I just plunked down $400 on two 750GB drives. Plus $20 for another drive enclosure. Meaning soon, up to 1.5TB of storage in a fit-in-my notebag portable fashion, and will be all the dataI own. Pretty amazing.
My current backup strategy is segmenting the types of data
CRITICAL (about 3MB every minute, 200MB changed in a given day) ->
1GB flash drive
jungledrive.com -> Amazon S3
Eclipse and SVN
DISK IMAGES -> windows backup + scheduler -> external harddrive.
Currently I own about 1.1TB of storage (about 65% filled), mostly on one machine:
320GB SATA
320GB SATA
250GB SATA
120GB SATA
40GB IDE (old)
With all those drives it's not surprising the power supply started to fail.
One my work machine, I have everything critical in one folder called data_sync, includes projects, my documents, palm. Rather than 20 places, as many apps like to do when installed. Of this only 2MB is ultra critical, it's the todo and idea capture lists. On average about 30-150 items change a day.

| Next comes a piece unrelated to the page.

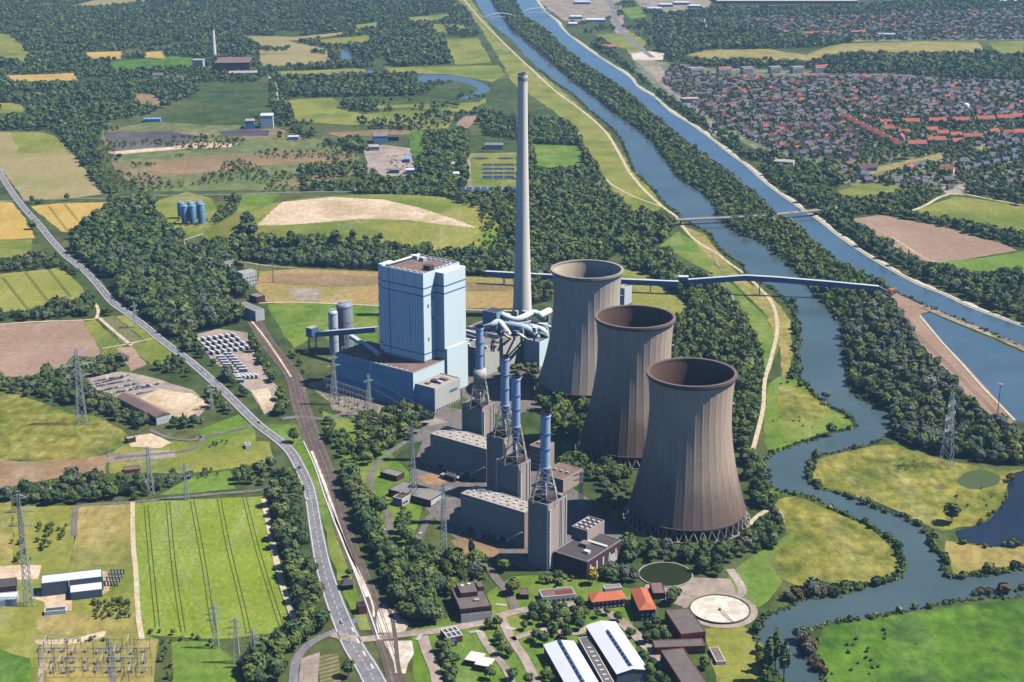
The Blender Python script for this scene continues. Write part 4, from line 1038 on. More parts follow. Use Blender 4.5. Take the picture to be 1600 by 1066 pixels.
gx, gy = P(*BH.pt(-8, 20), 0)
zt = 44
gallery('belt_gallery', 'short blue belt gallery from the leg tower to the boiler house', [(494, 519, 26), (588, 511.5, 46)], 5, 5.5, (.45,))
X, Y = G(489, 549); ht_ = HT(489, 549, 511)
t = root('transfer_tower', 'blue transfer tower on stilts at the left gallery end', 'transfer tower', X, Y)
b = MB(); b.box(X, Y, ht_-11, ht_, 9, 11, math.radians(PA), 0, 1); b.build('cabin', ['gallery_blue', 'roof_light'], t)
for sx, sy in ((-1, -1), (1, -1), (1, 1), (-1, 1)):
    b = MB(); b.bar((X+sx*4, Y+sy*4.5, 0), (X+sx*4, Y+sy*4.5, ht_-11), .9); b.build('stilt', ['gallery_blue'], t)
gallery('inclined_gallery', 'white roofed sloping gallery from silo down to turbine hall roof', [(549, 524, 34), (592, 552, 40)], 4.5, 3.5, (), ('clad_concrete', 'gallery_roof'))
gallery('long_belt_bridge', 'long blue coal belt bridge behind the cooling towers', [(758, 424, 17), (860, 429.5, 17), (975, 436.5, 17), (1060, 440, 17)], 5, 6.5, (.1, .3, .5, .68, .86))
X, Y = G(1067, 456); t = root('transfer_house', 'small blue transfer house joining the two long belt bridges', 'transfer house', X, Y)
b = MB(); b.box(X, Y, 0, 21, 13, 9, 0, 0, 1); b.build('wall', ['gallery_blue', 'gallery_roof'], t)
b = MB(); b.box(X, Y-4.6, 12, 15, 11, .2); b.build('window', ['glass_dark'], t)
gallery('river_belt_bridge', 'blue coal belt bridge crossing the river to the quay', [(1075, 437, 20), (1165, 430.5, 26), (1210, 433, 25), (1300, 440.5, 22), (1373, 447.5, 17), (1387, 455, 10)], 5, 6.5, (.16, .36, .62, .8))
X, Y = G(1391, 461); t = root('unloader', 'small orange and yellow coal unloading hopper at quay end', 'unloader', X, Y)
plain('orange_paint', C(214, 128, 60), .1, .3, .6); plain('yellow_paint', C(216, 178, 60), .1, .3, .6)
b = MB(); b.box(X, Y, 3, 8, 7, 6, .4); b.build('hopper', ['orange_paint'], t)
b = MB(); b.bar((X+2, Y, 6), (X+8, Y+3, 9), 1.0); b.build('boom', ['yellow_paint'], t)
for sx in (-3, 3):
    b = MB(); b.bar((X+sx, Y-2, 0), (X+sx, Y-2, 3), .8); b.bar((X+sx, Y+2, 0), (X+sx, Y+2, 3), .8); b.build('stilt', ['steel_grey'], t)
# six blue silos beyond the wood
k = 0
for (x, y, tp, lab) in ((284, 341, 316, 'rear left blue silo'), (299, 341, 315.5, 'rear middle blue silo'), (313.5, 340, 315, 'rear right blue silo'), (290, 350, 321, 'front left blue silo'), (302, 350, 320.5, 'front middle blue silo'), (315.5, 349, 318, 'front right blue silo')):
    silo(x, y, tp, 5.6, lab+' of the block of six among fields', 'silo_blue', 'blue_silo')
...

For the largest space offenders, movies (all the DVD's I own are about 750GB). I realized that Netflix and Itunes/ebay is a reasonable backup strategy, in addition to just getting rid of them. I don't watch TV, and it's rare I watch movies, and projecting forward I don't anticipate that changing: Every year I get like 5 books I never have time to finish reading. Then again when I watch I do it on a projector, and HD DVD is likely to be better.
Home server motherboard died trying to upgrade the power supply. I could have gotten a replacement motherboard on ebay ($30-$60) but I did a Total Quality of Life calculation, and Total Cost of Ownership and found that it wasn't worth it.
- the cost of maintaining another machine outweighs the benefits at this stage. 2 machines is redundancy, synchronizing 3 machines is 6 possible interdependencies. Drives, updates, licenses etc.
- having the drive embedded in the server outweighs the utility of having frequently when I travel.
- 1TB drives are still too pricey, at $400/each or so.
one pain in the butt is the raid controller on the server doesn't write standard drives, so I can't just pop out the existing drives and put them in drive enclosures, as I would like.
It took some time to analyze, and rationally I really would have rather put the money toward product development, but it's constant brain suck not having access to the data, worrying about resynching gigabytes. Given the wide variety of options (e.g. different drive combos, motherboards etc), the opportunity costs, it really overloads my optimal solution checking (aka 'perfection paralysis', and puts me in a bad mood. So at some point one has to measure the amount of time spent thinking on this subjects rather than thinking about something else more productive and add that in.